▶ WHAT THE EXERCISE ASKS: Copy out exactly the lines from the first line of the material below through the line containing "COL = SC.collection", and nothing beyond them.

▶ STORED RECORDS:
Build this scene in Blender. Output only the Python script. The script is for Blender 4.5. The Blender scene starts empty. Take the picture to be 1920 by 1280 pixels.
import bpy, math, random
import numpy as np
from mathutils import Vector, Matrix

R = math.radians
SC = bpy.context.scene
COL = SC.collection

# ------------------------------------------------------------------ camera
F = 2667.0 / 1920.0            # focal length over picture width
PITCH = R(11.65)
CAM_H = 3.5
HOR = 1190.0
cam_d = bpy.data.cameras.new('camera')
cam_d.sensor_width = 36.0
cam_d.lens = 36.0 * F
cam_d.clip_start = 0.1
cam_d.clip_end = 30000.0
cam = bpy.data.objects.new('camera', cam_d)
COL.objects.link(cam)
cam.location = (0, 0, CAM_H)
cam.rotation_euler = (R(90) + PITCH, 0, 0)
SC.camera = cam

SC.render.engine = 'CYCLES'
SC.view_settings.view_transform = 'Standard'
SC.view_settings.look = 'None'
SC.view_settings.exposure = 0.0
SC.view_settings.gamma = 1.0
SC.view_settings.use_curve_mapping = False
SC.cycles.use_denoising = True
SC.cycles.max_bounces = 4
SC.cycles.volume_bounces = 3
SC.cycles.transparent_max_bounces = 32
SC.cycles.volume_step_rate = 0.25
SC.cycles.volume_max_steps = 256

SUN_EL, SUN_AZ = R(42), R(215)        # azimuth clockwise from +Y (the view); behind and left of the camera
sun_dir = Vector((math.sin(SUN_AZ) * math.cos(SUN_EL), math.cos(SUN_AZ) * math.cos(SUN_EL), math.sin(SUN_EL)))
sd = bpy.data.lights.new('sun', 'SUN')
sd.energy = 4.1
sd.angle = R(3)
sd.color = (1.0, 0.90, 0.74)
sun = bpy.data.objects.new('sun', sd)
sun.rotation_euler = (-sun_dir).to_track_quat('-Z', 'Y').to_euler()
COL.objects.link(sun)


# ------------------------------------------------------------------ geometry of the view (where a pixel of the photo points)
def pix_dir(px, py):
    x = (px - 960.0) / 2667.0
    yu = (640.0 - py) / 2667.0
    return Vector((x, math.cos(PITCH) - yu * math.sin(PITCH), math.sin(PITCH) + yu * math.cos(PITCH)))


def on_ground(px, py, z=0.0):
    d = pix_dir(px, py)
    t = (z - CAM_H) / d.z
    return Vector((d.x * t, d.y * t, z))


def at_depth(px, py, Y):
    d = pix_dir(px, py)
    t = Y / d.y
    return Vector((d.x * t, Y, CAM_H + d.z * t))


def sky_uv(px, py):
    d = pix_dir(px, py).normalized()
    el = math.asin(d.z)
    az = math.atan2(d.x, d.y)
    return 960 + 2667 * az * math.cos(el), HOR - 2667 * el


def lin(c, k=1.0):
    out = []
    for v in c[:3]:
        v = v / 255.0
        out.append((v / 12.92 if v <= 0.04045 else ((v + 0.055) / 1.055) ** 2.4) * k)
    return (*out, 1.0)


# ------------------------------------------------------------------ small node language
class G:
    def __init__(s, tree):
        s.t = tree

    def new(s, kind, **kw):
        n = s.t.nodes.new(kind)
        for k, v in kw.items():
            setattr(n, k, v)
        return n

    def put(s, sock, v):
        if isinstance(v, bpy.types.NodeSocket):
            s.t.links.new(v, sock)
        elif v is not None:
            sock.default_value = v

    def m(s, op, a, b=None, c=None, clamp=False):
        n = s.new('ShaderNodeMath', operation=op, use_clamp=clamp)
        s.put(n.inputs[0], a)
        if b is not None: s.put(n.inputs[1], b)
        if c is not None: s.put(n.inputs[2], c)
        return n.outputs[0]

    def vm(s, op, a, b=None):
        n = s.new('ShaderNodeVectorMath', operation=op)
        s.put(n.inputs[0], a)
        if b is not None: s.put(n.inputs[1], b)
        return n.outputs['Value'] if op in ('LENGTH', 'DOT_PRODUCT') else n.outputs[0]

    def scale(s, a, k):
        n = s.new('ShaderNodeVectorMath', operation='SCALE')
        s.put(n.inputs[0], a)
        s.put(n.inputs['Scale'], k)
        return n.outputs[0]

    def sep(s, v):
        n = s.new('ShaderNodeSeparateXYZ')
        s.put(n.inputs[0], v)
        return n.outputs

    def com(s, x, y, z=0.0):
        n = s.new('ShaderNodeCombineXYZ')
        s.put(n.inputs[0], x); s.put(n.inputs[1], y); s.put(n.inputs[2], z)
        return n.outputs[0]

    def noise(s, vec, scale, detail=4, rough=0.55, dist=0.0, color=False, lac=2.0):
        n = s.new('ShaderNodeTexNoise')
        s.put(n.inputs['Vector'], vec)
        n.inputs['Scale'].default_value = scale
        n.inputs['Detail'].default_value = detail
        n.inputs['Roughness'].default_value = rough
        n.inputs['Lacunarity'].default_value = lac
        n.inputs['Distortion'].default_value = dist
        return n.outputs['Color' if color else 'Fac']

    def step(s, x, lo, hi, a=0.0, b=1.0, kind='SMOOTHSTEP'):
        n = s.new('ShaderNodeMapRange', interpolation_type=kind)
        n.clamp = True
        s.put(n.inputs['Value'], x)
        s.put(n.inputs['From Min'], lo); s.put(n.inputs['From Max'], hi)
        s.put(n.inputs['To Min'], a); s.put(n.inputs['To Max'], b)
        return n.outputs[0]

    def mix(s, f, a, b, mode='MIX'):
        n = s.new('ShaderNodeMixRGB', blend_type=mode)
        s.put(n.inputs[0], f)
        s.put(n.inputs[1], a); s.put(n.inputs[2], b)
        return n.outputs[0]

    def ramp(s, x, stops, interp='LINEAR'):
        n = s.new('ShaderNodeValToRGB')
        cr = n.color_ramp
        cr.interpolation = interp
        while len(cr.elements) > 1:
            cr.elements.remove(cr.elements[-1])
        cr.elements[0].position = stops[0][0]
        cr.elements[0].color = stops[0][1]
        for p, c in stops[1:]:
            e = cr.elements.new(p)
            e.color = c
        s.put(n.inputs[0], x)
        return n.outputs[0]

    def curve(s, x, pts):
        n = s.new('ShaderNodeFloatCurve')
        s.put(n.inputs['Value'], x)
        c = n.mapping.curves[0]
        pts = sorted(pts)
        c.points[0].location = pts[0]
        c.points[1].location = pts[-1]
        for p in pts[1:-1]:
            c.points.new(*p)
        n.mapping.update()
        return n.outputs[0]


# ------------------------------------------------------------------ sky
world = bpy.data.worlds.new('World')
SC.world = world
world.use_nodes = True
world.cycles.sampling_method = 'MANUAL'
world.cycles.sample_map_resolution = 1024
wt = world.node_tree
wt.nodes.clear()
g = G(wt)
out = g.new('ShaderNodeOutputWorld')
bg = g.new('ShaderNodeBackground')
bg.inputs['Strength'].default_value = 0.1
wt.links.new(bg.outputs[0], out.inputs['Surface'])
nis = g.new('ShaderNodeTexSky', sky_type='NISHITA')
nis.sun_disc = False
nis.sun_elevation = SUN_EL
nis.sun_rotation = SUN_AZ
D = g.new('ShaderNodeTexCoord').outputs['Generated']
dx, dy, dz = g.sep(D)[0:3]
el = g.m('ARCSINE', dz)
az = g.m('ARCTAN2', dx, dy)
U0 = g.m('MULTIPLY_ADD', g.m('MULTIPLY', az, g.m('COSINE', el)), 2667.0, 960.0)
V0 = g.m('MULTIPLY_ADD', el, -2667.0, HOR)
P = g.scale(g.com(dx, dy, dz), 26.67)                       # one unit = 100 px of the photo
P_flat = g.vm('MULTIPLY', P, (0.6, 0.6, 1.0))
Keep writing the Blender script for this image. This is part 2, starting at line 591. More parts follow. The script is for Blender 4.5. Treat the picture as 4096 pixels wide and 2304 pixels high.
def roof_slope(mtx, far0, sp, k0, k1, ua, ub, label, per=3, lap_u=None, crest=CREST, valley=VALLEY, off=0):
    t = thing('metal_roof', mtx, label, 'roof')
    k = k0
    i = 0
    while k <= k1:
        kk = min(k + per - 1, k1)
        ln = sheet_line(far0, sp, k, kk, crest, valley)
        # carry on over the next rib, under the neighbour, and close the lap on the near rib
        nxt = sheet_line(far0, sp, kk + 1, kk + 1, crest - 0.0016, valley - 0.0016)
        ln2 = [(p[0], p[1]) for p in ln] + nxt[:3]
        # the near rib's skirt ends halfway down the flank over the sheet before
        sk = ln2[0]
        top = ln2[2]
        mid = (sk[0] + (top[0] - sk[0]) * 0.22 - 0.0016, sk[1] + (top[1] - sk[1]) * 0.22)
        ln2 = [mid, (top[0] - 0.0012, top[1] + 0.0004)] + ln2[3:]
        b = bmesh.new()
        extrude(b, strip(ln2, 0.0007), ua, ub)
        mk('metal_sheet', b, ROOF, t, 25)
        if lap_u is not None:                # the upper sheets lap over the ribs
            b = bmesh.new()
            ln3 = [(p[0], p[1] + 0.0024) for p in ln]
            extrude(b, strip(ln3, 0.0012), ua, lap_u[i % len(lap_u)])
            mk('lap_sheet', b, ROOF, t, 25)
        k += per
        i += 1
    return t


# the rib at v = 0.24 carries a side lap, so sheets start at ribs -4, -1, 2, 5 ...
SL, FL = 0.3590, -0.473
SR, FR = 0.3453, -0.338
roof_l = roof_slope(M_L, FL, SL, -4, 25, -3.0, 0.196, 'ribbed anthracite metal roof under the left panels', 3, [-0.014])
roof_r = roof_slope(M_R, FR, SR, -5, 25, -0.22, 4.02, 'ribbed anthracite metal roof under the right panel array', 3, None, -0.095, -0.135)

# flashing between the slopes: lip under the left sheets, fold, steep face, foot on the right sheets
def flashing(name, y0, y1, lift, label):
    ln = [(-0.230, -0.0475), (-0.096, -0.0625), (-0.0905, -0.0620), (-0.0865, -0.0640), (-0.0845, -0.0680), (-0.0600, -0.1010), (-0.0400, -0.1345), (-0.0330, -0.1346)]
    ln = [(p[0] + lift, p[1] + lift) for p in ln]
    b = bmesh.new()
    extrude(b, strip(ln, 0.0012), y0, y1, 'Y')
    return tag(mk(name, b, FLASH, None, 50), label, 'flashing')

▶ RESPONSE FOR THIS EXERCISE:
Build this scene in Blender. Output only the Python script. The script is for Blender 4.5. The Blender scene starts empty. Take the picture to be 1920 by 1280 pixels.
import bpy, math, random
import numpy as np
from mathutils import Vector, Matrix

R = math.radians
SC = bpy.context.scene
COL = SC.collection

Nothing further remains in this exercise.